#### Task inputs:
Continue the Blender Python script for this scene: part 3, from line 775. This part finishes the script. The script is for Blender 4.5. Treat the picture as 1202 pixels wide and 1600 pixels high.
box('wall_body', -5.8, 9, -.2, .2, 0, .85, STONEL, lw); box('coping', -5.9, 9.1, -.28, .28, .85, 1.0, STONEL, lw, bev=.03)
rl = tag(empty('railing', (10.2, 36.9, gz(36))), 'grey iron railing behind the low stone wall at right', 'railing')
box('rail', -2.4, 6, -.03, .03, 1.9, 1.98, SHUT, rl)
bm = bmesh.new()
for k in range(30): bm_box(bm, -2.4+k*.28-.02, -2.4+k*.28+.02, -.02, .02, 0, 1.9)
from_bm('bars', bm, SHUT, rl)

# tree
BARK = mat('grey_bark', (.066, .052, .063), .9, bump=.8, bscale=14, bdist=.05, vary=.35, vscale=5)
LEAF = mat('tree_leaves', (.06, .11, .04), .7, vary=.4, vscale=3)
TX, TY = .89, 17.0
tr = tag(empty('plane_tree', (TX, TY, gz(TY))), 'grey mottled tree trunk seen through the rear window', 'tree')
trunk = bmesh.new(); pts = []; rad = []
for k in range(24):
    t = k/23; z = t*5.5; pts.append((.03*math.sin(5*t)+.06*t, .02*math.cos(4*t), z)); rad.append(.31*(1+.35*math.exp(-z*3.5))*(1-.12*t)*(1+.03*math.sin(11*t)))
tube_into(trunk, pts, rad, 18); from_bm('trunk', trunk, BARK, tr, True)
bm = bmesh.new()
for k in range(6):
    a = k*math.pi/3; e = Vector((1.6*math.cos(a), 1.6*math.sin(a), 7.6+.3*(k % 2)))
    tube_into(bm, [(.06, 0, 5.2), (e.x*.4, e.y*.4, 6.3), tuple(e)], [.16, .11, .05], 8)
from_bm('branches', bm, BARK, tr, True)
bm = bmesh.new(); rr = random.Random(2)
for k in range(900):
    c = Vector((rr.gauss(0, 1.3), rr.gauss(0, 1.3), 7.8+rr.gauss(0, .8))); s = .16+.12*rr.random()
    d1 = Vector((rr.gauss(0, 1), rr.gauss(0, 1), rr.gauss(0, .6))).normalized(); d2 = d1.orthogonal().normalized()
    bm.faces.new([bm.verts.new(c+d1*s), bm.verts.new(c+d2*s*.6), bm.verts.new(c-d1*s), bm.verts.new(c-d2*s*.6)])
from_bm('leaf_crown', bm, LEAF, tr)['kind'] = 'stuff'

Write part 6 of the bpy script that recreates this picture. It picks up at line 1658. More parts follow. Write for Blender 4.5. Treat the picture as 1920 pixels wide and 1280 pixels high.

#### Set task:
Exactly as they stand, set down the lines from the top of the data through the line with "from_bm('bars', bm, SHUT, rl)".

#### Task result:
Continue the Blender Python script for this scene: part 3, from line 775. This part finishes the script. The script is for Blender 4.5. Treat the picture as 1202 pixels wide and 1600 pixels high.
box('wall_body', -5.8, 9, -.2, .2, 0, .85, STONEL, lw); box('coping', -5.9, 9.1, -.28, .28, .85, 1.0, STONEL, lw, bev=.03)
rl = tag(empty('railing', (10.2, 36.9, gz(36))), 'grey iron railing behind the low stone wall at right', 'railing')
box('rail', -2.4, 6, -.03, .03, 1.9, 1.98, SHUT, rl)
bm = bmesh.new()
for k in range(30): bm_box(bm, -2.4+k*.28-.02, -2.4+k*.28+.02, -.02, .02, 0, 1.9)
from_bm('bars', bm, SHUT, rl)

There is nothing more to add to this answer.